WHAT THIS TASK INVOLVES:
The listing below holds pictures; exclude them. Return exactly the lines from the one with "What Blender Python" through the one with "PI = math.pi".

SUPPLIED RECORDS:
○ ○ ○ ○
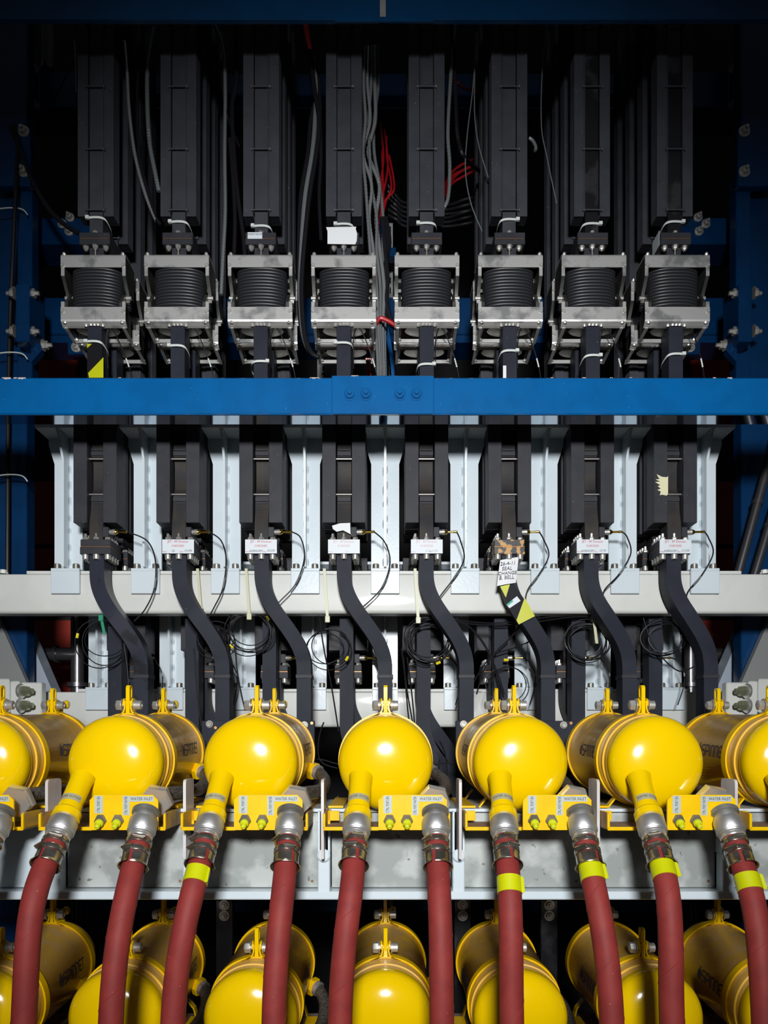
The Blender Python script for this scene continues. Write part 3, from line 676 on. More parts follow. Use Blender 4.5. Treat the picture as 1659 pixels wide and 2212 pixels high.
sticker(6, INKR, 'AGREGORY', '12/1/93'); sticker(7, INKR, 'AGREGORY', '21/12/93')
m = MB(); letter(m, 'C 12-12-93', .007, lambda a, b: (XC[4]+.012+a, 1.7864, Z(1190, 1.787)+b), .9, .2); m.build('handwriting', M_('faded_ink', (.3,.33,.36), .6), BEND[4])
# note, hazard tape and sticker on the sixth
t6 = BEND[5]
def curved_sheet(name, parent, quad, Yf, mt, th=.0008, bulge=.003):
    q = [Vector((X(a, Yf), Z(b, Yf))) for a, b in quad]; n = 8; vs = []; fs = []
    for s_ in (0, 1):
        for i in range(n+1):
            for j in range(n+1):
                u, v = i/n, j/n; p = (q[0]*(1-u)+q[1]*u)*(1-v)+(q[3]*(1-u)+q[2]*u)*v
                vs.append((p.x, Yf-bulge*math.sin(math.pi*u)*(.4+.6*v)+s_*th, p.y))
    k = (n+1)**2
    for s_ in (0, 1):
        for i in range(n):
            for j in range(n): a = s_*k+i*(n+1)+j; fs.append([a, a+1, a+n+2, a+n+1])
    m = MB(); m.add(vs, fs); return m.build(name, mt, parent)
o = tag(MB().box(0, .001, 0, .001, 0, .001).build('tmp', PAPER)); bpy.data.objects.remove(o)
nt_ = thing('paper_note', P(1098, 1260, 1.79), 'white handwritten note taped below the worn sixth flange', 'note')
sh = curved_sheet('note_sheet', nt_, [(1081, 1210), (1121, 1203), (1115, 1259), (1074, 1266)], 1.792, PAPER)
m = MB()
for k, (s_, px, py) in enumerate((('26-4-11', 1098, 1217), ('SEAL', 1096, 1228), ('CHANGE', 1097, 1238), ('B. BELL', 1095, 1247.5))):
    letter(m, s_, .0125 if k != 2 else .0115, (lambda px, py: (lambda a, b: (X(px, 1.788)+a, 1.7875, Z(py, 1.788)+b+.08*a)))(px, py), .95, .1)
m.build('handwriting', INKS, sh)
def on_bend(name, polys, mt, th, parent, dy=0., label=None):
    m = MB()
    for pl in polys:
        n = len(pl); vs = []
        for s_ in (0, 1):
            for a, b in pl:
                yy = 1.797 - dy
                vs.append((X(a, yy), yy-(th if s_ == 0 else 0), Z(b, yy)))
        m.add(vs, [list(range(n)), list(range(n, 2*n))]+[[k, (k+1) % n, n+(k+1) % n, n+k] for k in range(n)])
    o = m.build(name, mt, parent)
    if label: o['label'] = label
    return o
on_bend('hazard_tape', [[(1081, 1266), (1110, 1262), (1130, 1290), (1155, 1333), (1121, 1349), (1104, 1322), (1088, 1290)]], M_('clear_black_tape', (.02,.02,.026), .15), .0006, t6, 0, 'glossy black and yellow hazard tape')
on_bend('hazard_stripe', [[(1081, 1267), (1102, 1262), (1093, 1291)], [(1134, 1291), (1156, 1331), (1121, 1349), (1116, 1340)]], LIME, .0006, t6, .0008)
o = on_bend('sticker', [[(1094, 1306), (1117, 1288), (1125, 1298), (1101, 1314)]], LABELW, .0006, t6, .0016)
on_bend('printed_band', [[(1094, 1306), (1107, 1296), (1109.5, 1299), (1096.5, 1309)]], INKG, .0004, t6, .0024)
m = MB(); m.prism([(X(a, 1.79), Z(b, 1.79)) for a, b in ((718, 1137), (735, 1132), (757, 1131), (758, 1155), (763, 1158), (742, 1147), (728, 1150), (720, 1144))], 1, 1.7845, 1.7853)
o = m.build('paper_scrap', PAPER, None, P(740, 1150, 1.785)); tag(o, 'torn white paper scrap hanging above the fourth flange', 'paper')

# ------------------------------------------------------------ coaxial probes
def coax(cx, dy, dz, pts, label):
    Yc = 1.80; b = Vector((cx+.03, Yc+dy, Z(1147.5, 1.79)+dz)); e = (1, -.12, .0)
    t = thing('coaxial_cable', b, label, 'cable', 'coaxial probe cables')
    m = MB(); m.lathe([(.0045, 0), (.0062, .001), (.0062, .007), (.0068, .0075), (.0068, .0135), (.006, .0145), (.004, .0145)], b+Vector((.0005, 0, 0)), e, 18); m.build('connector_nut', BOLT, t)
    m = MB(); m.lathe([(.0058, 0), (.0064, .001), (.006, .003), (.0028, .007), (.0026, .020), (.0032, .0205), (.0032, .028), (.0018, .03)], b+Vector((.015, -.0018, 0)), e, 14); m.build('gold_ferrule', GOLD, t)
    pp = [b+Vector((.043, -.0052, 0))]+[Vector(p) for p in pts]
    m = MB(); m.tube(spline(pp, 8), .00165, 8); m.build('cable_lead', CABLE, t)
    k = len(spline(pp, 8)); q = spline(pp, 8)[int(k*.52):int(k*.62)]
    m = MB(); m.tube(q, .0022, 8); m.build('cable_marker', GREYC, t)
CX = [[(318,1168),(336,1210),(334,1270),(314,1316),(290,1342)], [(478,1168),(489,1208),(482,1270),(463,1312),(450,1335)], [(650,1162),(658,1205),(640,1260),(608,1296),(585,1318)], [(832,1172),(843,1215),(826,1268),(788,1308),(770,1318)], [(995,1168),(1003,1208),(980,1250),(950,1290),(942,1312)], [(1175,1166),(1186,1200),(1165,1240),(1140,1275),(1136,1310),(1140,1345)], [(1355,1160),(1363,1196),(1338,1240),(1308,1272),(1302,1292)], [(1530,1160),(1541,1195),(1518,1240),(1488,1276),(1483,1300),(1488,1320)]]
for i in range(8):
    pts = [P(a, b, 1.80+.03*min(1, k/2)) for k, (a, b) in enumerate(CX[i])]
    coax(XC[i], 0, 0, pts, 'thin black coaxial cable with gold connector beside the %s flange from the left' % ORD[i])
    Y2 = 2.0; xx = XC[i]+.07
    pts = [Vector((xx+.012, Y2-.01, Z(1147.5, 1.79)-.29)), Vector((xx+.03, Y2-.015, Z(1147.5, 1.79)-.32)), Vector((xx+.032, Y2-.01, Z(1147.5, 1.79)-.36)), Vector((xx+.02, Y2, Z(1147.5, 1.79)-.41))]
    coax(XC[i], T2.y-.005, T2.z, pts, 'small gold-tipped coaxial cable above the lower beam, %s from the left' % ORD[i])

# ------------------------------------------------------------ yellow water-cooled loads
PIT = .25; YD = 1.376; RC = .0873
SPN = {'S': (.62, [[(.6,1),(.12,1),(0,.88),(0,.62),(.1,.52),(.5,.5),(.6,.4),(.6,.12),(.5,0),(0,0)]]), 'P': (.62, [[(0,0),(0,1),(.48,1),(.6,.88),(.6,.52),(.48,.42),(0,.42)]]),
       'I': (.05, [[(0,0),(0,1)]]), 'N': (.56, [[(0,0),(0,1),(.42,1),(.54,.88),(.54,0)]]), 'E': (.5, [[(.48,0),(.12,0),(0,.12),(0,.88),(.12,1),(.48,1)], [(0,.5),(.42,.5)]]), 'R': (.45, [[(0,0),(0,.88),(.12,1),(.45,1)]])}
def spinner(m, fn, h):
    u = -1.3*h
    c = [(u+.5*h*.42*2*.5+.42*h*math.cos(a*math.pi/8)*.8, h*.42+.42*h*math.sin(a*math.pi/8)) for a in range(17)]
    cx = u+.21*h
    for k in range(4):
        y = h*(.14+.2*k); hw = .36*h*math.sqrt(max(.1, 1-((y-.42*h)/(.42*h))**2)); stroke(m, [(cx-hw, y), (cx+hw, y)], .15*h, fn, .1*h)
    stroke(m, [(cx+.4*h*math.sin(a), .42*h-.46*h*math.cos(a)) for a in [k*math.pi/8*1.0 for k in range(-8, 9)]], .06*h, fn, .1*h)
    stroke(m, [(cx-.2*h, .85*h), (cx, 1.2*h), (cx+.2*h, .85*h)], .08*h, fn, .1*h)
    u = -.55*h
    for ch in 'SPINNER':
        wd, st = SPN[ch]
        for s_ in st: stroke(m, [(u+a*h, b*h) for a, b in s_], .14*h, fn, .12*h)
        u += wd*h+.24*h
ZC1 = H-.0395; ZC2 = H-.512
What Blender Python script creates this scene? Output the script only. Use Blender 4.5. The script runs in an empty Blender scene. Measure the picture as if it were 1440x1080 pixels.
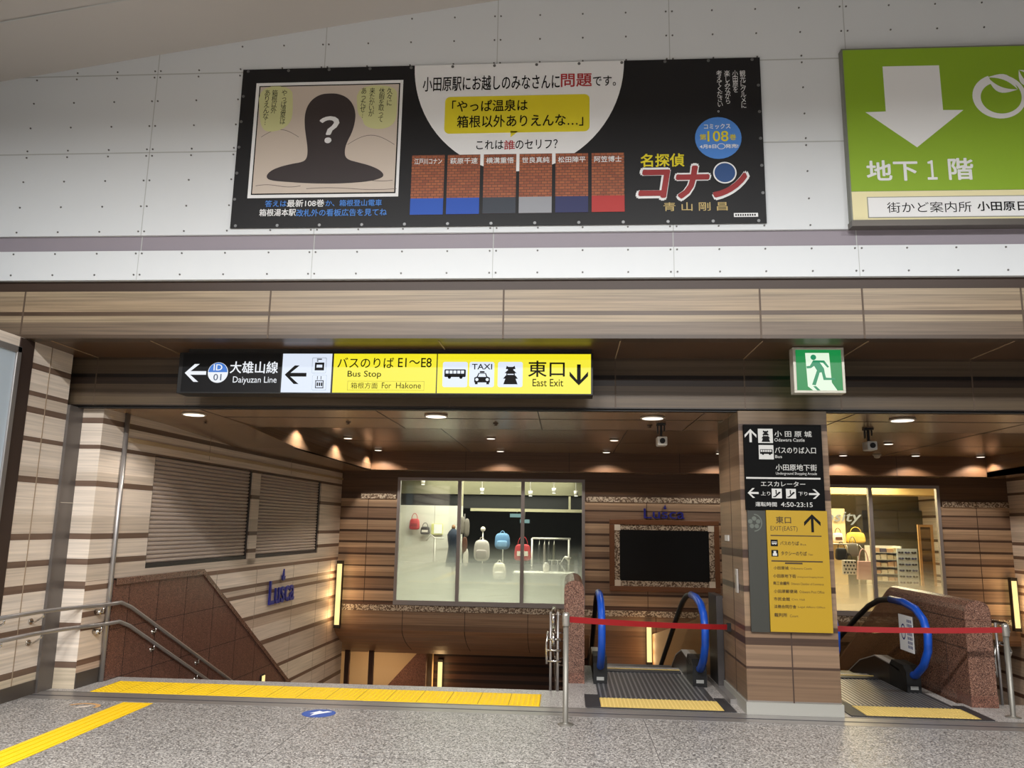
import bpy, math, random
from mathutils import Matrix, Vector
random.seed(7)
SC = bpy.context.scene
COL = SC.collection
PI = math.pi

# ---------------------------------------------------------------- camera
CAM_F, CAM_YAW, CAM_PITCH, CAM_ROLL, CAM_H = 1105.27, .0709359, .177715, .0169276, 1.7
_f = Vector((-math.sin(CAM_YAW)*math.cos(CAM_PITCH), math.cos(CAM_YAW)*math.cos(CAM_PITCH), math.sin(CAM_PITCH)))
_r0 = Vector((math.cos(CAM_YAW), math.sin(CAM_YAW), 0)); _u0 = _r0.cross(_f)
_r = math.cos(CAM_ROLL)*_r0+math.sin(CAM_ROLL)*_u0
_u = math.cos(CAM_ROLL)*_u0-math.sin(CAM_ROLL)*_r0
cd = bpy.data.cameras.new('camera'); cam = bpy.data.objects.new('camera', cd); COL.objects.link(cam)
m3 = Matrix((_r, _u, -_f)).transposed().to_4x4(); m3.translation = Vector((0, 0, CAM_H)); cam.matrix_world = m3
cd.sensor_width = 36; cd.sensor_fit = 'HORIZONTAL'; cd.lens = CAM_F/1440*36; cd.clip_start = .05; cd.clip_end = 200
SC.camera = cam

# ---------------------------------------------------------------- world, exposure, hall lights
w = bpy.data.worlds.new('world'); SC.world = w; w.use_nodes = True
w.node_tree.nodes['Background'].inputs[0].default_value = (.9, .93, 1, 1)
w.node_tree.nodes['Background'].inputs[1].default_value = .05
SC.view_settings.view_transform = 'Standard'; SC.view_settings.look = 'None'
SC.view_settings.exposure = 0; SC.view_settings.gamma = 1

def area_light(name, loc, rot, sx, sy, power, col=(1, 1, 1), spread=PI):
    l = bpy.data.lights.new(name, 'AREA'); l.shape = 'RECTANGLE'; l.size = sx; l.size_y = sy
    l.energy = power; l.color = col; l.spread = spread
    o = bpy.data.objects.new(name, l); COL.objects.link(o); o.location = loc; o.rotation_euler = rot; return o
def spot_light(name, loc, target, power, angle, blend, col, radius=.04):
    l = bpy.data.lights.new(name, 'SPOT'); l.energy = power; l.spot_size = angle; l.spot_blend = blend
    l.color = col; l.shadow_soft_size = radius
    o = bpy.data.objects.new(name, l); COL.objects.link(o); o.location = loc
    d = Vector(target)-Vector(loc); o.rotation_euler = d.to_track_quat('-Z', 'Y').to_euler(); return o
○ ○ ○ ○
RESPONSE BELOW:
What Blender Python script creates this scene? Output the script only. Use Blender 4.5. The script runs in an empty Blender scene. Measure the picture as if it were 1440x1080 pixels.
import bpy, math, random
from mathutils import Matrix, Vector
random.seed(7)
SC = bpy.context.scene
COL = SC.collection
PI = math.pi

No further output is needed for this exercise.